Before you read this post, be sure to hit play in the audio player above...
When it comes to God, a question many people desire to ask Him is why there is pain and suffering in the world. People like Charles Templeton claim that because there is pain and suffering in the world, then there must not be a God who loves His creation as many evangelical Christians claim.
This question has been eating at my heart since the last women's Bible study. One of my girlfriend has come upon a phase in her life where she is realizing how much she really desires to have a relationship with Jesus...but this question has been nagging her, and it has led her to fear her faith.
Recently, I've been reading The Case for Faith by Lee Strobel...and the first chapter is on pain and suffering. This chapter finally helped me to understand the meaning behind this Casting Crowns song. When I first heard it, I thought it referred to loving people like Jesus in the way you would sacrifice your desires for them...but...it's a little different. Read below; it's an excerpt from The Case for Faith. Lee Strobel asked Peter Kreeft how we should respond to people who suffer (he was referring to a picture in Time of an African woman holding her dead child who looked despairingly at the heavens--hoping for rain).
"So the first thing we'd need to do with this woman is to listen to her. To be aware of her. To see her pain. To feel her pain. We live in a relative bubble of comfort, and we look at pain as an observer, as a philosophical puzzle or theological problem. That's the wrong way to look at pain. The thing to do with pain is to enter it, be one with her, and then you learn something from it...
"We would want to be Jesus to her, to minister to her, to love her, to comfort her, to embrace her, to weep with her. Our love--a reflection of God's love--should spur us to help her and others who are hurting."
The answer to suffering is not an answer at all. "It's the Answerer. It's Jesus himself. It's not a bunch of words, it's the Word. It's not a tightly woven philosophical argument; it's a person. The person...
"Jesus is there, sitting beside us in the lowest places of our lives. Are we broken? He was broken, like bread, for us. Are we despised? He was despised and rejected of men. Do we cry out that we can't take any more? He was a man of sorrows and acquainted with grief. Do people betray us? He was sold out himself. Are our tenderest relationships broken? He too loved and was rejected. Do people turn from us? They hid their faces from him as from a leper.
"Does he descend into all of our hells? Yes, he does.
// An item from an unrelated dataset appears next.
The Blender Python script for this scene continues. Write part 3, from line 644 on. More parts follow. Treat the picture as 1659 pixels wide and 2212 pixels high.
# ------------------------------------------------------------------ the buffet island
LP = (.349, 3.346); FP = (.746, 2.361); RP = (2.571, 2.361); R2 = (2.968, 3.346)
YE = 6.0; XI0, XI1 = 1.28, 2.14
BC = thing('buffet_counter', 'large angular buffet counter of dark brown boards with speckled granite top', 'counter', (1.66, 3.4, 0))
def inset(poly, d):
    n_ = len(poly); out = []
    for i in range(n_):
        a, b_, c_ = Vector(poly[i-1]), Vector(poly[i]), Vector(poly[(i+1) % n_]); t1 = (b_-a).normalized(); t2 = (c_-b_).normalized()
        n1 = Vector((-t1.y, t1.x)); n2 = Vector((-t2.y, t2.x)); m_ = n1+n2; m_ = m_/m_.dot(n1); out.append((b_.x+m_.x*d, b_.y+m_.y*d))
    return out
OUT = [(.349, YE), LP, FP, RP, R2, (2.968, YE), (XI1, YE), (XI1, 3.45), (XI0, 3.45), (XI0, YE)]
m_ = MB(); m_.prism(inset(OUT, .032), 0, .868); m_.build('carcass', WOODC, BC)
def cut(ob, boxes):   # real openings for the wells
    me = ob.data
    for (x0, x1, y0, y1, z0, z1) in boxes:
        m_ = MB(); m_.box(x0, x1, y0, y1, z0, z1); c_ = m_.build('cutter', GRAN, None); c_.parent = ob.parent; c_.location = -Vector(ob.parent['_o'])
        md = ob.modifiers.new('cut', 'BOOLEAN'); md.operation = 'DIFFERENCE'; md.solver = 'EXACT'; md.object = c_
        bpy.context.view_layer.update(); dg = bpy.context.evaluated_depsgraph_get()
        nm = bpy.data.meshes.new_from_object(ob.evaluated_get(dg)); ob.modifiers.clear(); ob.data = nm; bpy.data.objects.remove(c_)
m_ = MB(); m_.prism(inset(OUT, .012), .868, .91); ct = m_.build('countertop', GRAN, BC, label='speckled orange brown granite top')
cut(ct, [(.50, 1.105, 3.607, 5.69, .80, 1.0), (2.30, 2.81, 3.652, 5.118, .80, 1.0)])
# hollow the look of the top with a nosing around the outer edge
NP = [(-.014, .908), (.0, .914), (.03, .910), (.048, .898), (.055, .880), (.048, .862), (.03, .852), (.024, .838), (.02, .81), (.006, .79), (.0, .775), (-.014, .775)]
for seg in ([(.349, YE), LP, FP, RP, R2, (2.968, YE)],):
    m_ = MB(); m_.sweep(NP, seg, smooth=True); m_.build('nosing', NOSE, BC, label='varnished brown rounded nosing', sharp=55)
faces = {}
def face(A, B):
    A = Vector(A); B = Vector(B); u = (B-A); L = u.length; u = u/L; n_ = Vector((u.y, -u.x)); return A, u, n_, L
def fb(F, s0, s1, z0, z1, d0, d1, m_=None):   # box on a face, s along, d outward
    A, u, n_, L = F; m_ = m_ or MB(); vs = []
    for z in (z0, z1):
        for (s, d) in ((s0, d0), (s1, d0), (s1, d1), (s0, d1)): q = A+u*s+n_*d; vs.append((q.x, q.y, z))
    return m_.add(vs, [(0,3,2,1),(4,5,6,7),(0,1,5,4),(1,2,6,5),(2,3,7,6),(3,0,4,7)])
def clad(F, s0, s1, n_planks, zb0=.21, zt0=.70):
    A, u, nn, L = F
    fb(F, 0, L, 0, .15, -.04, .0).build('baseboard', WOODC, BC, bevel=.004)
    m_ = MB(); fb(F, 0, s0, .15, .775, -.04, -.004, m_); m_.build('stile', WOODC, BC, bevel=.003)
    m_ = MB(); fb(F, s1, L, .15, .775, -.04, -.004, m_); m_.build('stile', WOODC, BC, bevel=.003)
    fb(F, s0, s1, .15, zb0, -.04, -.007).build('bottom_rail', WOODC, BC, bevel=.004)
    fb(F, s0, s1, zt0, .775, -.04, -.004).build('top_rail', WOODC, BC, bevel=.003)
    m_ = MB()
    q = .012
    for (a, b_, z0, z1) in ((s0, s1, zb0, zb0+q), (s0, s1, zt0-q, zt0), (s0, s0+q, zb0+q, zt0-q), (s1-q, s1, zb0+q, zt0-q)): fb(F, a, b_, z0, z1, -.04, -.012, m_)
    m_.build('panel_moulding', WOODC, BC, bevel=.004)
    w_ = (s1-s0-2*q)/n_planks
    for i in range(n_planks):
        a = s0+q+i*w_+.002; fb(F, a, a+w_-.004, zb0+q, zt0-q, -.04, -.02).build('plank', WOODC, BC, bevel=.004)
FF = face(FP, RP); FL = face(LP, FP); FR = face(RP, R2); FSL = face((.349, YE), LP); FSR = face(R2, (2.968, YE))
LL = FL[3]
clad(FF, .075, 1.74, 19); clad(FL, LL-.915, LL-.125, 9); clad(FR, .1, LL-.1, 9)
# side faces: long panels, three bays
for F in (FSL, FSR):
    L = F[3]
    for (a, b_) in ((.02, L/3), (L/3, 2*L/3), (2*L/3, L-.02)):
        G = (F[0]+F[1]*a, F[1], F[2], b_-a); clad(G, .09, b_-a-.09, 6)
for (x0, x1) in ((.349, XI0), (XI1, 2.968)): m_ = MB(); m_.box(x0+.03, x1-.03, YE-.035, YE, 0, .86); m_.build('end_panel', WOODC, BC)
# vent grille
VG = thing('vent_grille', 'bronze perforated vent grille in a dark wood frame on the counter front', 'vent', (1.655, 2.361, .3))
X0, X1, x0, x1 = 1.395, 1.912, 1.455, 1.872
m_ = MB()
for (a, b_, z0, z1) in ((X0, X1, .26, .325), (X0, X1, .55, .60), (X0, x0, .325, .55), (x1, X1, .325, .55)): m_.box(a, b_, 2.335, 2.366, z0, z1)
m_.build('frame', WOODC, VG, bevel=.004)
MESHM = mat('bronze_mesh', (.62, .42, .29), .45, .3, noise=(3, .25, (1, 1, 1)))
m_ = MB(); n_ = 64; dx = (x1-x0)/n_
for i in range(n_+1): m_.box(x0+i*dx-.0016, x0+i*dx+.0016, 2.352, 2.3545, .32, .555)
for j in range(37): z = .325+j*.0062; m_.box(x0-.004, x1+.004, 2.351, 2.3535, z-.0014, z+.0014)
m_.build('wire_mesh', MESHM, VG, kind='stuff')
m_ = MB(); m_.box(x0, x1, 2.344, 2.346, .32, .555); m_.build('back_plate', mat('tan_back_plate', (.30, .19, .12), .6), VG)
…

From the depths of a Nazi death camp, Corrie ten Boom wrote, 'No matter how deep our darkness, he is deeper still.' He not only rose from the dead, he changed the meaning of death and therefore of all the little deaths--the sufferings that anticipate death and make up parts of it.
"He is gassed in Auschwitz. He is sneered at in Soweto. He is mocked in Northern Ireland. He is enslaved in Sudan. He's the one we love to hate, yet to us he has chosen to return love. Every tear we shed becomes his tear. He may not wipe them away yet, but he will...
"He's what we really need. If your friend is sick and dying, the most important thing he wants is not an explanation; he wants you to sit with him. He's terrified of being alone more than anything else. So God has not left us alone."
Edit:
After I posted this, something dawned on me. I realized that the two weeks between the death of my father-in-law and his burial were the most loneliest I had ever felt. I know that it was my FIL, and our relationship wasn't anything remotely close to the relationship I have with my own father. But it was my husband's father. And his pain was my pain...and I had never felt so alone. Imagine how my husband must have been feeling...I know that when you go through these things, people think you want to be alone...but I think the reality is that you don't want to be alone. Even if you act like you want to be alone, it's just a front. I think what we really want is what Kreeft said above: someone to sit with us.